» **EXERCISE AIM**
Repeat the lines below exactly as they appear, but leave out the images.

### DATA SECTION ###

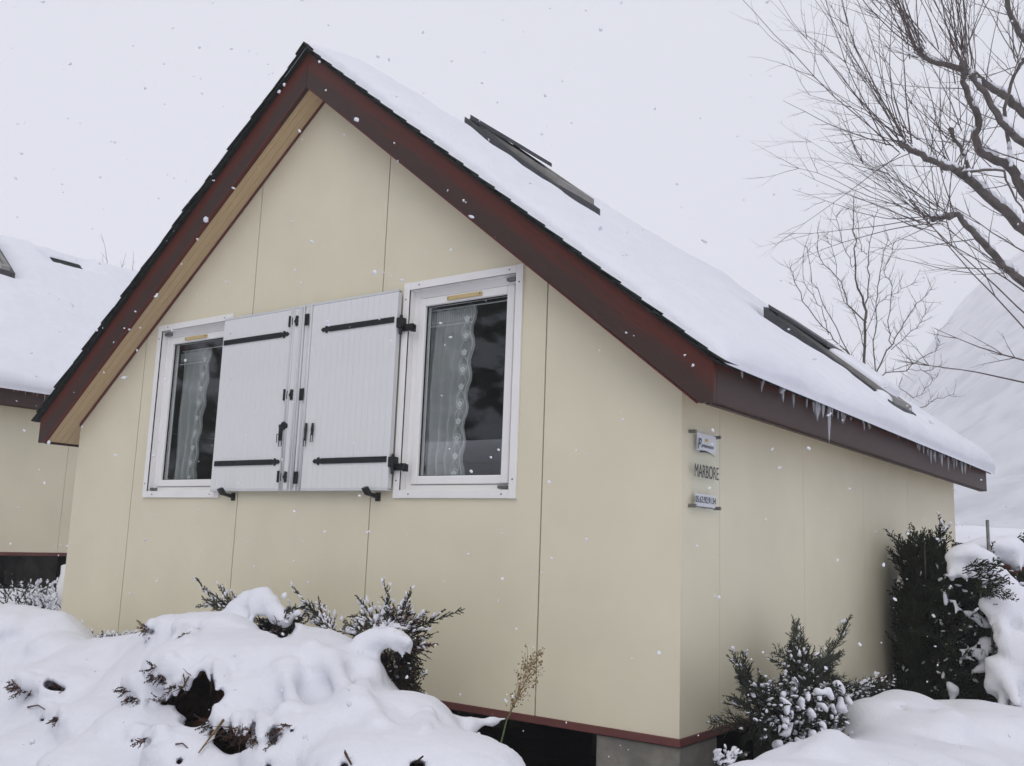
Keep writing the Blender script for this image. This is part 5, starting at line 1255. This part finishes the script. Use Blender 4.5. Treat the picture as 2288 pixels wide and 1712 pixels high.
# ------------------------------------------------------------------ caravan behind the photographer (reflected in the panes)
cv = thing('mobile_home', (-5.2, -7.9, -.3), 'pale mobile home with snow on its roof, reflected in the right window', 'mobile home')
MB().box(-8.2, -2.4, -9.3, -6.6, -.1, 1.95).build('body', m_van, cv, bevel=.12)
MB().box(-4.9, -3.8, -6.596, -6.58, .8, 1.7).build('window', m_iron, cv)
MB().box(-7.4, -6.3, -6.596, -6.58, .8, 1.7).build('window', m_iron, cv)
MB().box(-3.5, -2.9, -6.596, -6.58, .0, 1.85).build('door', m_white, cv)
f = Field((-8.6, -9.8, 1.7), (-2.0, -6.2, 2.6), .06)
for yy in (-8.9, -8.4, -7.9, -7.4, -6.95): f.add((-7.9, yy, 2.05), (-2.7, yy, 2.05), .26, .26, .3)
tag(link('snow_cap', f.mesh('snow_cap', m_snow), cv), kind='stuff')

# ------------------------------------------------------------------ falling snow
mb = MB(); rn = random.Random(99)
for k in range(1300):
    d = 1.3+7.5*rn.random()**.8; px_ = rn.uniform(-60, 2350); py_ = rn.uniform(-60, 1770); p = at(px_, py_, d)
    if p[1] > -.28 and abs(p[0]) < 2.9: continue
    s = min(.0070, abs(rn.gauss(.0022, .0017))+.0009)
    if d < 2.2: s *= .6
    mb.blob(p, s*rn.uniform(.7,1.6), s, s*rn.uniform(.6,1.2), .45, rn, ax=(rn.uniform(-1,1), rn.uniform(-1,1), rn.uniform(-1,1)))
    if rn.random() < .3: mb.blob(p+np.array([rn.uniform(-1,1), rn.uniform(-1,1), rn.uniform(-1,1)])*s*1.3, s*.8, s*.6, s*.7, .4, rn)
tag(mb.build('falling_snow', m_snow, smooth=True, fix=False), 'snowflakes falling through the air in front of the chalets', 'snowflakes', kind='stuff')

# ------------------------------------------------------------------ air thick with fine snow
hm = bpy.data.materials.new('haze'); hm.use_nodes = True; n = hm.node_tree; n.nodes.clear()
o_ = n.nodes.new('ShaderNodeOutputMaterial'); v_ = n.nodes.new('ShaderNodeVolumePrincipled'); v_.inputs['Color'].default_value = (.97, .97, .985, 1)
v_.inputs['Density'].default_value = .0023; v_.inputs['Anisotropy'].default_value = 0; n.links.new(v_.outputs[0], o_.inputs['Volume'])
hz = MB().box(-660, 660, -660, 660, -9, 190).build('haze', hm); tag(hz, kind='stuff'); hz['label'] = 'pale snowy haze filling the air'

###

» **EXPECTED OUTPUT**
Keep writing the Blender script for this image. This is part 5, starting at line 1255. This part finishes the script. Use Blender 4.5. Treat the picture as 2288 pixels wide and 1712 pixels high.
# ------------------------------------------------------------------ caravan behind the photographer (reflected in the panes)
cv = thing('mobile_home', (-5.2, -7.9, -.3), 'pale mobile home with snow on its roof, reflected in the right window', 'mobile home')
MB().box(-8.2, -2.4, -9.3, -6.6, -.1, 1.95).build('body', m_van, cv, bevel=.12)
MB().box(-4.9, -3.8, -6.596, -6.58, .8, 1.7).build('window', m_iron, cv)
MB().box(-7.4, -6.3, -6.596, -6.58, .8, 1.7).build('window', m_iron, cv)
MB().box(-3.5, -2.9, -6.596, -6.58, .0, 1.85).build('door', m_white, cv)
f = Field((-8.6, -9.8, 1.7), (-2.0, -6.2, 2.6), .06)
for yy in (-8.9, -8.4, -7.9, -7.4, -6.95): f.add((-7.9, yy, 2.05), (-2.7, yy, 2.05), .26, .26, .3)
tag(link('snow_cap', f.mesh('snow_cap', m_snow), cv), kind='stuff')

# ------------------------------------------------------------------ falling snow
mb = MB(); rn = random.Random(99)
for k in range(1300):
    d = 1.3+7.5*rn.random()**.8; px_ = rn.uniform(-60, 2350); py_ = rn.uniform(-60, 1770); p = at(px_, py_, d)
    if p[1] > -.28 and abs(p[0]) < 2.9: continue
    s = min(.0070, abs(rn.gauss(.0022, .0017))+.0009)
    if d < 2.2: s *= .6
    mb.blob(p, s*rn.uniform(.7,1.6), s, s*rn.uniform(.6,1.2), .45, rn, ax=(rn.uniform(-1,1), rn.uniform(-1,1), rn.uniform(-1,1)))
    if rn.random() < .3: mb.blob(p+np.array([rn.uniform(-1,1), rn.uniform(-1,1), rn.uniform(-1,1)])*s*1.3, s*.8, s*.6, s*.7, .4, rn)
tag(mb.build('falling_snow', m_snow, smooth=True, fix=False), 'snowflakes falling through the air in front of the chalets', 'snowflakes', kind='stuff')

# ------------------------------------------------------------------ air thick with fine snow
hm = bpy.data.materials.new('haze'); hm.use_nodes = True; n = hm.node_tree; n.nodes.clear()
o_ = n.nodes.new('ShaderNodeOutputMaterial'); v_ = n.nodes.new('ShaderNodeVolumePrincipled'); v_.inputs['Color'].default_value = (.97, .97, .985, 1)
v_.inputs['Density'].default_value = .0023; v_.inputs['Anisotropy'].default_value = 0; n.links.new(v_.outputs[0], o_.inputs['Volume'])
hz = MB().box(-660, 660, -660, 660, -9, 190).build('haze', hm); tag(hz, kind='stuff'); hz['label'] = 'pale snowy haze filling the air'